One year after the Deepwater Horizon explosion and oil spill devastated the Gulf Coast, residents still have more questions than answers about when they'll be properly compensated, if seafood sales will pick back up and whether the Gulf will ever truly recover.
The Gulf Oil Spill One Year Later
BRIAN WILLIAMS, anchor (Venice, Louisiana):
Now to what brings us here to Louisiana. It is hard to believe it's been a year since those first sketchy reports of some sort of big blowout on an offshore rig off the coast of Louisiana. The BP disaster, as it later become known, went on for months. So did those relentlessly depressing underwater pictures. In all, 4.9 million barrels of oil discharged over the long 87 days. To this day, 66 miles of coastline remain moderately or severely oiled. So how is this area doing now? That is a big question. Our chief environmental affairs correspondent Anne Thompson back with us again here with some answers.

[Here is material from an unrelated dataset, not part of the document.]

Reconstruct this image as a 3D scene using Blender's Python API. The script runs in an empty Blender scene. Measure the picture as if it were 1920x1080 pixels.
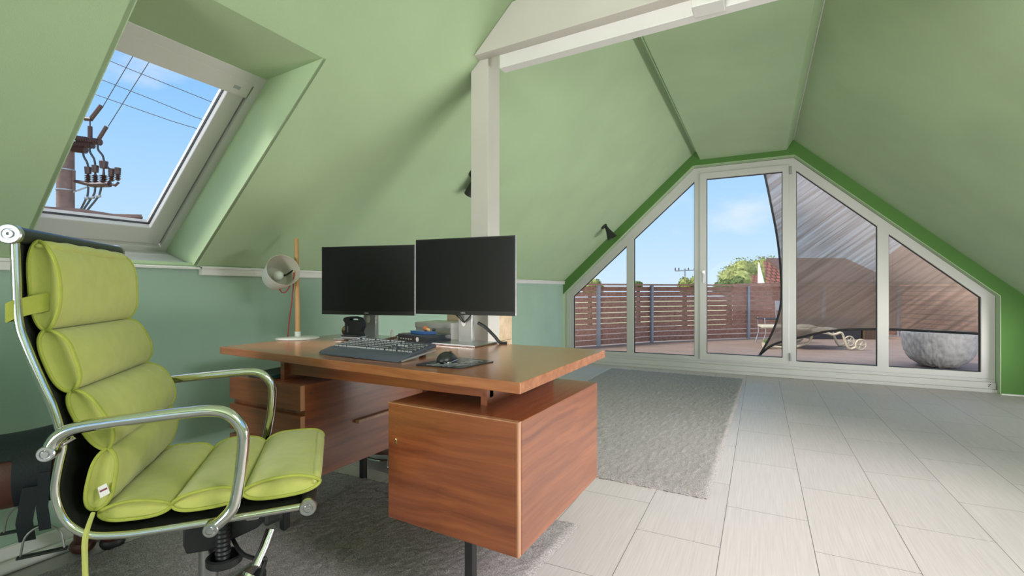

And here we are again, Anne.
ANNE THOMPSON reporting:
Hi, Brian. And things are still tough down here, in part because of the losses you can't quantified, like the erosion of trust in officials who spent months underestimating the size of this spill, and promises that a year later have yet to be delivered.
Along Louisiana's coastal bayous, nature's breeding grounds, there are signs of spring and sounds of lurking danger. Air canons scare birds from sandbars and marshes where the Mississippi River meets the Gulf of Mexico and oil lies just beneath the surface. A reminder of the deadly explosion that sank the Deepwater Horizon, killing 11 men, including Shelley Anderson's husband, Jason. For her family life can't ever be the same.
Ms. SHELLEY ANDERSON: I just do the best that I can, one day at a time. I don't normally plan past a week or two. We just keep moving forward as best we can.
THOMPSON: Across the gulf, folks try to recover and cope. Oil production is still down 160,000 barrels a day, tourism losses are projected to reach $22 billion by 2013.
Mr. KEN FEINBERG: We're not certain about the future of the gulf.
THOMPSON: But the number on most people's minds is 20 billion, the amount of the claims fund established to make victims whole administered by Ken Feinberg.
Mr. FEINBERG: There have been mistakes. I'm the first to admit it.
THOMPSON: He says the numbers reveal some success. Three hundred thousand claims paid for a total of almost $4 billion. Most were emergency payments.
Unidentified Man: Why don't you have people helping with the claims processing?
THOMPSON: Today's frustration is over his calculation of final payments, a process some say is slow and doesn't cover all they've lost.
Can you make people whole? Will you make people whole?
Mr. FEINBERG: I can't give you back your heritage. I can't restore the gulf the way it was a hundred years ago. I can only do what small role I can play in providing you compensation for your current damage.
THOMPSON: Mitch Jurisich is harvesting oysters again, but sales are slow.
Mr. MITCH JURISICH: If we can get back to 30 percent of what we normally did, we'll be--I know it's crazy to say this--somewhat satisfied, because at least we'll be able to do something and pay the bills.
President BARACK OBAMA: (From file footage) These are the tar balls that they're talking about.
THOMPSON: Jurisich met with President Obama on his first trip to the gulf and listened to his promises.
Pres. OBAMA: (From file footage) You will not be abandoned.
Mr. JURISICH: Just getting our share of it back.
THOMPSON: And now?
Mr. JURISICH: I don't know that there's really much he can do. Kick Feinberg in the butt and tell him to get off his butt.
THOMPSON: And among the many questions, what's behind the fourfold increase in dolphin deaths? Dr. Moby Solangi tracks the strandings in Mississippi and Alabama, 86 so far this year, 67 babies.
Dr. MOBY SOLANGI: It is very unusual. It was very concerning.
THOMPSON: But there are no answers yet. The government won't reveal any results because of the ongoing criminal investigation into the spill.
Dr. Samantha Joye of the University of Georgia is looking at the effects of a layer of oil her team found on the bottom of the gulf, suffocating the first links in the food web.
Dr. SAMANTHA JOYE: You cannot expect those kinds of impacts to be clear and apparent in 12 months.
THOMPSON: One year later so much is unknown, and yet there still is hope.
Dr. JOYE: There's no doubt that it will come back and be as robust as it was before, but it's going to take time.
THOMPSON: Now despite that optimism, the people down here who have generations invested in these waters say they need fast financial help so they can stay afloat and give this to the next generation. Brian:
WILLIAMS: Anne, I want to talk a little bit more about this later on the broadcast, specifically the oil that remains here. Anne Thompson with us here in Venice, Louisiana.